Saturday 29 October 2011

During the 1950s and 60s, my father lived just two streets away from Alfredo Campoli, and since he played in the LSO for almost all of that period, he came across Alfredo frequently. He never had a good word to say for the violinist. Partly because of Campoli's background (a café violinist who announced he was turning “classical” after 1945 when café orchestras went out of fashion in England) and partly because of what he once termed to me “his pretentiousness”.

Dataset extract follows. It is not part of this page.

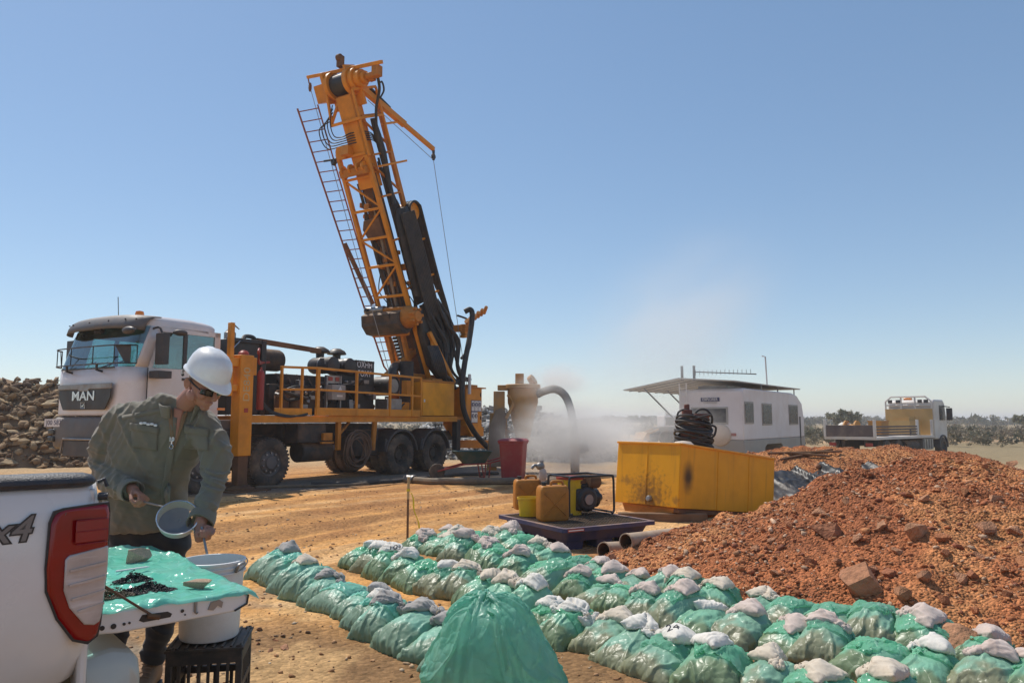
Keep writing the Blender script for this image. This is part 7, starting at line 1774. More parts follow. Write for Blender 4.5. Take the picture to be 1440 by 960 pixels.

Being the son of my father, I imbibed this prejudice. And listening again this evening to Fat Alfredo playing the Elgar violin concerto, I concede that my father was right. Alfredo was not a violinist of stature. The Elgar violin concerto (1954, with Adrian Boult) features ever-so-sweet violin playing, a bit like eating a meal of sweet courses where even the ham is braised in honey, the whole accompanied by a sweet white wine. When the music is sentimental, Alfredo wows it like a cheap Italian tenor from a minor Italian opera house. The 1954 recording is one of those mono recordings where the orchestra has three microphones (or whatever) and the soloist a microphone all to himself; the effect is almost as if Alfredo had been dubbed on afterwards. We have here an Anglo-Italian version of the Israeli Itzhak Perlman and I don't like it, just as I don't care for Perlman. Bring on the unlikely duo of Albert Sammons and Thomas Zehetmair (for the Elgar violin concerto).

3 comments:

Lee said...

Poor technique in the Elgar VC (3rd mvt from 8.00 to 8.30 - double stopping was very "if-fy"). His best piece was Mendelssohn VC with Boult on Beulah.

Harry Collier said...

Personally, I am mainly tolerant of the occasional technical fluff. I am much more worried by balance, and performance.

Lee said...

I am with you on the Sammons version as No 1 for Elgar. I have not bought the Zehetmair - yet!